Den Finger in die Wunde legte Anfang des Jahres die taz. Die Finanzämter der Stadt haben festgestellt, dass man nicht zu billig vermieten darf, also nicht zu weit unter dem Mietspiegel, sonst müsse man das Vermieten als Liebhaberei einstufen. Das mit Verlaub, ist ein echter Skandal  – wer hilft, dass sich Geringverdiener, die Stadt noch leisten können, wird von der öffentlichen Hand bestraft. Und zu diesen Geringverdienern gehören die, ohne die die Stadt nicht funktioniert. Polizisten, Krankenschwestern, Müllabfuhr. Hierzu Herr Pretzl, wüssten wir gerne mal Ihre Meinung. Und sagen Sie nicht, das eine hätte mit dem anderen nichts zu tun. Das, mit Verlaub, stimmt nicht: die extreme Preisentwicklung, die Frage, wer beim Bauen – als Investor – überhaupt noch zum Zuge kommt, hat einen nicht unerheblichen Einfluss darauf, wie die Stadt aussieht. Wie vielfältig, bunt, wie abwechslungsreich, kleinteilig. Ansonsten ist das Geplärre auf die angebliche Marktmacht der Architekten nur billiger Populismus, der leider auch zum Markenkern der CSU gehört.
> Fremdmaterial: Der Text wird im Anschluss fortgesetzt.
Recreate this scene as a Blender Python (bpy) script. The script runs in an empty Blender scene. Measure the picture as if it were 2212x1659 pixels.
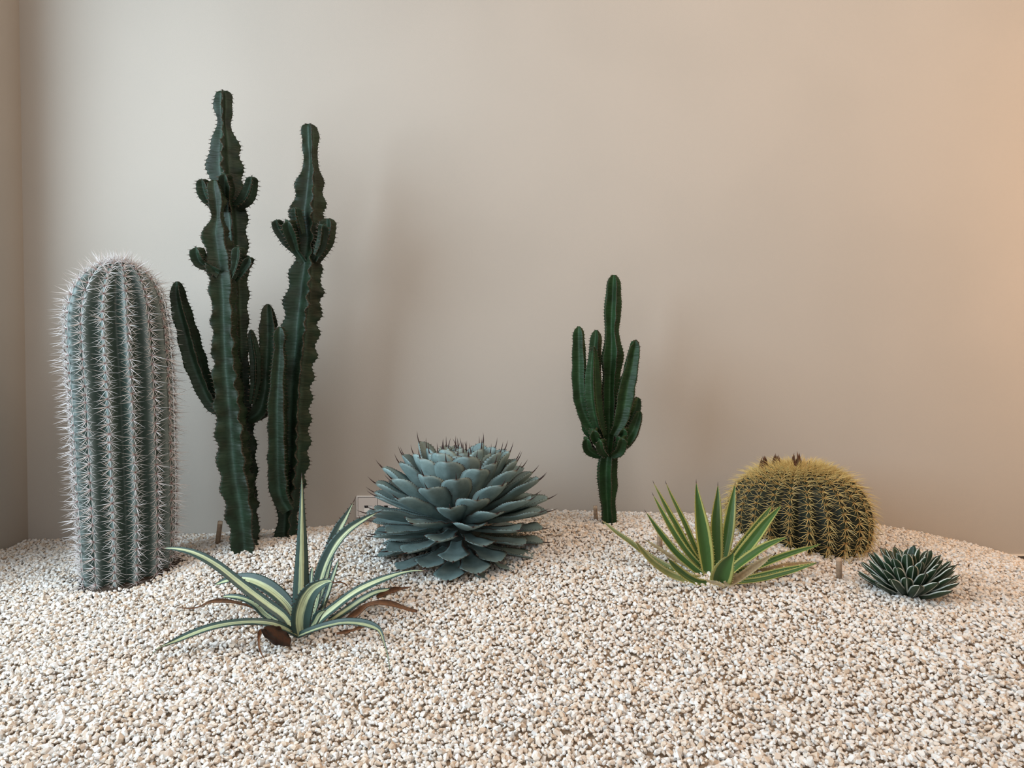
import bpy, bmesh, math, random
import numpy as np
from mathutils import Vector, Matrix, noise

random.seed(7)
rng = np.random.default_rng(7)
sc = bpy.context.scene
C = sc.collection
R = math.radians
PI = math.pi

# ------------------------------------------------------------------ camera, world, lights, exposure
F = 1597.0; CX = 1106.0; CY = 829.5; CAMH = 0.9; PITCH = R(1.5)
cam = bpy.data.cameras.new('camera')
cam.sensor_fit = 'HORIZONTAL'; cam.sensor_width = 36.0; cam.lens = 36.0 * F / 2212.0
cam.clip_start = 0.05; cam.clip_end = 60
cam_o = bpy.data.objects.new('camera', cam); C.objects.link(cam_o)
cam_o.location = (0, 0, CAMH); cam_o.rotation_euler = (PI / 2 - PITCH, 0, 0)
sc.camera = cam_o

sc.view_settings.view_transform = 'Standard'; sc.view_settings.look = 'None'
sc.view_settings.gamma = 1.0; sc.view_settings.use_curve_mapping = False
sc.view_settings.exposure = -0.2

world = bpy.data.worlds.new('world'); sc.world = world; world.use_nodes = True
bg = world.node_tree.nodes['Background']
bg.inputs[0].default_value = (1.0, 0.86, 0.70, 1); bg.inputs[1].default_value = 0.27

def area(name, loc, target, sx, sy, col, watts):
    l = bpy.data.lights.new(name, 'AREA'); l.shape = 'RECTANGLE'; l.size = sx; l.size_y = sy
    l.color = col; l.energy = watts
    o = bpy.data.objects.new(name, l); C.objects.link(o); o.location = loc
    o.rotation_euler = (Vector(target) - Vector(loc)).to_track_quat('-Z', 'Y').to_euler()
    return o
area('window_daylight', (-3.2, 0.80, 1.9), (0.0, 2.6, 0.5), 2.6, 2.3, (0.70, 0.875, 1.0), 222)
area('front_fill', (-0.9, -1.6, 2.3), (-0.3, 3.0, 0.9), 3.0, 1.8, (0.93, 0.95, 1.0), 52)  # added fill from behind the camera, softens the wall shadows
area('ceiling_panel_light', (1.1, 1.2, 3.3), (0.8, 2.2, 0.6), 2.4, 1.4, (1.0, 0.80, 0.64), 56)
area('warm_side_lamp', (3.15, 2.1, 1.6), (1.5, 3.1, 1.2), 0.7, 1.9, (1.0, 0.60, 0.32), 30)

# ------------------------------------------------------------------ pixel -> world
cp, sp = math.cos(PITCH), math.sin(PITCH)
def pt(x, y, Y):
    a = (x - CX) / F; b = (CY - y) / F
    d = (a, cp + b * sp, -sp + b * cp)
    k = Y / d[1]
    return np.array([d[0] * k, Y, CAMH + d[2] * k])
def mpp(Y): return Y / F

# ------------------------------------------------------------------ node helpers
def newmat(name):
    m = bpy.data.materials.new(name); m.use_nodes = True
    nt = m.node_tree; b = nt.nodes['Principled BSDF']
    return m, nt, b
def node(nt, typ, ins=None, **kw):
    n = nt.nodes.new(typ)
    for k, v in kw.items(): setattr(n, k, v)
    for k, v in (ins or {}).items():
        if isinstance(v, bpy.types.NodeSocket): nt.links.new(v, n.inputs[k])
        else: n.inputs[k].default_value = v
    return n
def rgba(c): return (c[0], c[1], c[2], 1.0)
def mix(nt, f, a, b, blend='MIX'):
    n = nt.nodes.new('ShaderNodeMix'); n.data_type = 'RGBA'; n.blend_type = blend
    for idx, v in ((0, f), (6, a), (7, b)):
        if isinstance(v, bpy.types.NodeSocket): nt.links.new(v, n.inputs[idx])
        elif idx == 0: n.inputs[0].default_value = v
        else: n.inputs[idx].default_value = rgba(v)
    return n.outputs[2]
def attr(nt, name):
    n = nt.nodes.new('ShaderNodeAttribute'); n.attribute_name = name; return n.outputs['Fac']
def math_(nt, op, a, b=0.0):
    n = nt.nodes.new('ShaderNodeMath'); n.operation = op
    for i, v in ((0, a), (1, b)):
        if isinstance(v, bpy.types.NodeSocket): nt.links.new(v, n.inputs[i])
        else: n.inputs[i].default_value = v
    return n.outputs[0]
def mrange(nt, v, a, b, c=0.0, d=1.0, smooth=True):
    n = nt.nodes.new('ShaderNodeMapRange'); n.interpolation_type = 'SMOOTHSTEP' if smooth else 'LINEAR'
    nt.links.new(v, n.inputs[0])
    for i, x in ((1, a), (2, b), (3, c), (4, d)): n.inputs[i].default_value = x
    return n.outputs[0]
def noise_tex(nt, scale, detail=3, rough=0.5, vec=None):
    n = nt.nodes.new('ShaderNodeTexNoise'); n.inputs['Scale'].default_value = scale
    n.inputs['Detail'].default_value = detail; n.inputs['Roughness'].default_value = rough
    if vec is not None: nt.links.new(vec, n.inputs['Vector'])
    return n.outputs['Fac']
def objco(nt):
    return nt.nodes.new('ShaderNodeTexCoord').outputs['Object']
def bump(nt, b, h, strength, dist):
    n = nt.nodes.new('ShaderNodeBump'); n.inputs['Strength'].default_value = strength; n.inputs['Distance'].default_value = dist
    nt.links.new(h, n.inputs['Height']); nt.links.new(n.outputs[0], b.inputs['Normal'])

def simple(name, col, rough=0.6, var=0.0, scale=30, spec=0.3):
    m, nt, b = newmat(name)
    b.inputs['Roughness'].default_value = rough
    b.inputs['Specular IOR Level'].default_value = spec
    if var:
        f = noise_tex(nt, scale, 3, 0.6, objco(nt))
        f = mrange(nt, f, 0.3, 0.7)
        c = mix(nt, f, tuple(x * (1 - var) for x in col), tuple(min(1, x * (1 + var)) for x in col))
        nt.links.new(c, b.inputs['Base Color'])
    else: b.inputs['Base Color'].default_value = rgba(col)
    return m

# wall
M = {}
m, nt, b = newmat('wall_plaster')
f = noise_tex(nt, 1.3, 2, 0.5, objco(nt))
c = mix(nt, mrange(nt, f, 0.35, 0.65), (0.425, 0.385, 0.340), (0.445, 0.402, 0.355))
nt.links.new(c, b.inputs['Base Color']); b.inputs['Roughness'].default_value = 0.85
b.inputs['Specular IOR Level'].default_value = 0.2
bump(nt, b, noise_tex(nt, 260, 3, 0.55, objco(nt)), 0.25, 0.0015)
M['wall'] = m
M['stone_floor'] = simple('stone_floor', (0.30, 0.27, 0.24), 0.5, 0.12, 4)
M['grey_base'] = simple('grey_baseboard', (0.24, 0.20, 0.17), 0.6, 0.06, 6)
M['white_trim'] = simple('white_trim', (0.72, 0.66, 0.58), 0.4)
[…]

Es ist ein wohlfeiles Geschimpfe, das sich davor scheut, die Zusammenhänge sichtbar zu machen. Das sich davor scheut, auch in die eigenen Reihen zu fragen, was zu tun sein könnte, immerhin stellt man ja den Bundesbauminister, auch wenn das ob dessen Untätigkeit auf diesem Feld gerne vergessen wird. Man dürfte auch mal nachfragen, wo und wie sich die wirtschaftliche Macht konzentriert, wie Kredite vergeben werden, was der Boden kostet. Man darf danach fragen, wieviel Sinn ein Mietspiegel macht, in den die Preiserhöhungen, die er möglich macht, gleich wieder einfließen und so das miese Spiel mit den hohen Preisen nur weiter anheizen. Auch da dürfte es mal poltern. Haben Sie den Mut dazu, Herr Pretzl?


(1) Kritisiert hatte Pretzl unter anderem, dass die Stadtgestaltungskommission einen Turm ablehnte, der ihm und anderen doch ganz gut gefallen hatte. Der Architekt allerdings fiel seinem ungerufenen Gönner Pretzl in den Rücken und meint, nach der durch die Kritik angeregten Überarbeitung, sei der Entwurf besser geworden. Da ist auch was Wahres dran.